The $6.9 million budget approval for 2024 is subject to ratification on Feb. 12.

Togman was asked by a few councillors during the Feb. 1 meeting about the library’s ability to draw on reserves to fund the consultant’s work.

He said unlike the city, the library doesn’t have multiple reserve funds to draw upon.

“What we have is an accounting mechanism called internally restricted funds. What that means is we look at our annual budget and determine which things are big ticket items that need more than one budget cycle to look after - for example, major renovations or infrastructure updates that the library can't afford if we had to purchase them all in one year.

“We set aside little bits of money every year to essentially build up a kind of quasi reserve so that we can actually afford those things when we need them. Possibly in the entire history of the library, we have never had to go back to council to ask for more money outside of the budget process. We have a really strong record of very prudent and forward-thinking accounting.”

Togman said Monday that having the consultant’s work done ahead of June is crucial to providing council all of the information they need going forward.

“We have seen with some other city projects where different votes have happened that maybe have had less complete information or had full information on one aspect of the project,” Togman noted.

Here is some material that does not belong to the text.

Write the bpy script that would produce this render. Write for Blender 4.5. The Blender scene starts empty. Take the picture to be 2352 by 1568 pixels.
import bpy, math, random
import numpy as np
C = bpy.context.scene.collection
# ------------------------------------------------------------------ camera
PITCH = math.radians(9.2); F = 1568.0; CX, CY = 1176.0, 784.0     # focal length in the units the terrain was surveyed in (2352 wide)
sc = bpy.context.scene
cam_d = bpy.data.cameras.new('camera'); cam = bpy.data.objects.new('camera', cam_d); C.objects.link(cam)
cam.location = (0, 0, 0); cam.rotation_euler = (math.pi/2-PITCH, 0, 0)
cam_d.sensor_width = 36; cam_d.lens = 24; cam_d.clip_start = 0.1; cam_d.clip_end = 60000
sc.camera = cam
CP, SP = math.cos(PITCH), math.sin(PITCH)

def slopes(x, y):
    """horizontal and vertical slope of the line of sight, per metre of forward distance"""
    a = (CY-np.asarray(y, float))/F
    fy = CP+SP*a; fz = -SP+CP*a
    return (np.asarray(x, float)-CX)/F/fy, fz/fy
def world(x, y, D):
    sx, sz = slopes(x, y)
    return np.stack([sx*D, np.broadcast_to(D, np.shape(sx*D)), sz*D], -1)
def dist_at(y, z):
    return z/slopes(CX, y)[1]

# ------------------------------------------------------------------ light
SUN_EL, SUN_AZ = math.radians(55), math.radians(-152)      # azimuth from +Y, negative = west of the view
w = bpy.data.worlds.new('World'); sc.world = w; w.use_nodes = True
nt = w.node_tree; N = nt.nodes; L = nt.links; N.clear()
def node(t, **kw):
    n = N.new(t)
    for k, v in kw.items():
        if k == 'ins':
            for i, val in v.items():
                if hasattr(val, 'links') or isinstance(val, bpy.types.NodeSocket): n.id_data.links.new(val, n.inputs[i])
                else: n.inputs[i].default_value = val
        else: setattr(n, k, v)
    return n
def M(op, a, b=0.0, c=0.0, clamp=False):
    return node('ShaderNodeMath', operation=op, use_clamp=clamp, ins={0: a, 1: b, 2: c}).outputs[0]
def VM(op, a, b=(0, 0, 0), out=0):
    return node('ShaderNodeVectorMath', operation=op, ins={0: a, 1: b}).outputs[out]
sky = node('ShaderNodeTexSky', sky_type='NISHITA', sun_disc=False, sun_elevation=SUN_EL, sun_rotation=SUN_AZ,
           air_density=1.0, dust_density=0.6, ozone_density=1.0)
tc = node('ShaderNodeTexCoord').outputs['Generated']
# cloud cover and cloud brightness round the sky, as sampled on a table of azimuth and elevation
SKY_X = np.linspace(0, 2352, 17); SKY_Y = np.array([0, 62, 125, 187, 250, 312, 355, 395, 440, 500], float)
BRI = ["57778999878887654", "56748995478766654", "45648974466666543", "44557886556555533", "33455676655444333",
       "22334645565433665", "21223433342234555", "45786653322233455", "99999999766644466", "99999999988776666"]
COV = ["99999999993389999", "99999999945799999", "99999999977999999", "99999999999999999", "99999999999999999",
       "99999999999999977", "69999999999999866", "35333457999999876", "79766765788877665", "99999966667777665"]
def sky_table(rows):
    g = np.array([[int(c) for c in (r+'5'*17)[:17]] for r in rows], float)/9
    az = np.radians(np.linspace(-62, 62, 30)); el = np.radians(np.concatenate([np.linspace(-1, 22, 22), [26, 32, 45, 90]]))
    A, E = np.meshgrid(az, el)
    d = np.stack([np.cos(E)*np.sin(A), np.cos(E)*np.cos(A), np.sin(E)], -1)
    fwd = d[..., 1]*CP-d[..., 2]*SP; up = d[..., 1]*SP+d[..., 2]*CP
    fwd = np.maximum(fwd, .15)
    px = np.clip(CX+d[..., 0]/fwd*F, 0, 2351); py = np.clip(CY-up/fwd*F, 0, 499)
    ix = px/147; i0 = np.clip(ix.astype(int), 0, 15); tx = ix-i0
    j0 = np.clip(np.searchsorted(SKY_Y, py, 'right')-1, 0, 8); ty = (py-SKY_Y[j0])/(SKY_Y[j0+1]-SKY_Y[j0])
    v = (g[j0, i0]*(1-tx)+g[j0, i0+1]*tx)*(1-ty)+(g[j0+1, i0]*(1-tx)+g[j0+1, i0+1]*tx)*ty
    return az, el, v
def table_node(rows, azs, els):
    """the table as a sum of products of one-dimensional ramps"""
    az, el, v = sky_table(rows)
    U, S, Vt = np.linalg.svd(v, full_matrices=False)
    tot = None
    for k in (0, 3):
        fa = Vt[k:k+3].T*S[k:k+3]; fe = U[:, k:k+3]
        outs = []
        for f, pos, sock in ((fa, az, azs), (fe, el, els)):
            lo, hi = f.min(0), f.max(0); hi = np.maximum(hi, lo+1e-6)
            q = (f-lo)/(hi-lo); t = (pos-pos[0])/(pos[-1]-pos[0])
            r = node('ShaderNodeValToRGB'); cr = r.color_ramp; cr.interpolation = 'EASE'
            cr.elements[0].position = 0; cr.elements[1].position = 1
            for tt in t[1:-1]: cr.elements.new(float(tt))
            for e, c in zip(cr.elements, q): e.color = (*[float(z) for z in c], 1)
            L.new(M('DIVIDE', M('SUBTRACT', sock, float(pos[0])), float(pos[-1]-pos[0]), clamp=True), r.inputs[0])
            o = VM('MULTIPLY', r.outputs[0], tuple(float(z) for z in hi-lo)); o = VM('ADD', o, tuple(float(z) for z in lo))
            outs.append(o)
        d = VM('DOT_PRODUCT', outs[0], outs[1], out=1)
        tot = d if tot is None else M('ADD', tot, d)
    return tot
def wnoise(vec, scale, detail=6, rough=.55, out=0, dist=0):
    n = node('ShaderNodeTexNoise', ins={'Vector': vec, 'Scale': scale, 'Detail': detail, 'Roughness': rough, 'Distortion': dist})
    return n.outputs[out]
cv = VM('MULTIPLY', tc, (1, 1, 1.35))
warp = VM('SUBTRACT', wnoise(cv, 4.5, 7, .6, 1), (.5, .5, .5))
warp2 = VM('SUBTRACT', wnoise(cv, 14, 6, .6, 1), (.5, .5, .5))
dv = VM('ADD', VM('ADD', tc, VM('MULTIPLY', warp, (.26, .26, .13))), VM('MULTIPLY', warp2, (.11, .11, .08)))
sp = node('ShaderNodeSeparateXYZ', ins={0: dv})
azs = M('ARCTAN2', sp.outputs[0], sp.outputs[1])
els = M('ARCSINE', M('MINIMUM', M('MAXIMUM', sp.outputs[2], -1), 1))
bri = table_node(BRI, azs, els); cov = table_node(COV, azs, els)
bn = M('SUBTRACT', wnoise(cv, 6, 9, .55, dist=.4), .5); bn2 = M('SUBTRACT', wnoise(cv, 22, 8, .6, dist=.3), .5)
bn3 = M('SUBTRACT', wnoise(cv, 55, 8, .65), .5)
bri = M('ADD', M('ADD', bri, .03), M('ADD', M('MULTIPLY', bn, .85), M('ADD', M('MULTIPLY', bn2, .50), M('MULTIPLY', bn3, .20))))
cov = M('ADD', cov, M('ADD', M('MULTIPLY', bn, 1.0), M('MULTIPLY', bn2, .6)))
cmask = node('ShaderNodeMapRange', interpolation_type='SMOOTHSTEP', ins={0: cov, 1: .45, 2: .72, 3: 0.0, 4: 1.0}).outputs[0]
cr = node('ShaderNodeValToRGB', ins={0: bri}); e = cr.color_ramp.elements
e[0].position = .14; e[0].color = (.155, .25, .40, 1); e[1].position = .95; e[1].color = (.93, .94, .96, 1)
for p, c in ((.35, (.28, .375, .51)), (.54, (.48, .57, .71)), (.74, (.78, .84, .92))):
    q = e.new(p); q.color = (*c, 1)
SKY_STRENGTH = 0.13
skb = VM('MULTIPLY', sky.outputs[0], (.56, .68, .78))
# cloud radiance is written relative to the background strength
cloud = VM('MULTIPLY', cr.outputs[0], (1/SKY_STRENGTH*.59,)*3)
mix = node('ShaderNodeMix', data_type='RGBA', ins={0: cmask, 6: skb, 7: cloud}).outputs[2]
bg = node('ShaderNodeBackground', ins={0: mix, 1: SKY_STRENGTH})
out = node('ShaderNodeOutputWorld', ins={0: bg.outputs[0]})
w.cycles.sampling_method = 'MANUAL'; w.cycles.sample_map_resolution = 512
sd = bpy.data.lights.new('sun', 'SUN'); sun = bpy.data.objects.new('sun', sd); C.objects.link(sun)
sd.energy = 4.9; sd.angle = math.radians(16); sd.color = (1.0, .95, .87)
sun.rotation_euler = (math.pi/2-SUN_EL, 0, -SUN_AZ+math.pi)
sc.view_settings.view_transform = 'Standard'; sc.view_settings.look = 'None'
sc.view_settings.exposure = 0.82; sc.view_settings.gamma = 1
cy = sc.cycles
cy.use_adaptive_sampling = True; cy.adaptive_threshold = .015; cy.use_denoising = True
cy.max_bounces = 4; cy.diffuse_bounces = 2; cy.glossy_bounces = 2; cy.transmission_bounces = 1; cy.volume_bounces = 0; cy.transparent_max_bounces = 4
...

“When you renovate a house, you’re not asking what does the living room cost? And then what would the kitchen cost? And then, what would the bathroom cost?

“We want all the information available at the right time in front of the right people so that both council and the community can make a fully informed decision where everyone feels confident moving forward, whichever way they decide to go.”

City staff are expected back before council in June to report on the ISC branch concept, as well as a closer look at two different options the library had put on the table to achieve it, both of which include branch closures.

The 2024 operating and capital budget is expected to be ratified on February 12.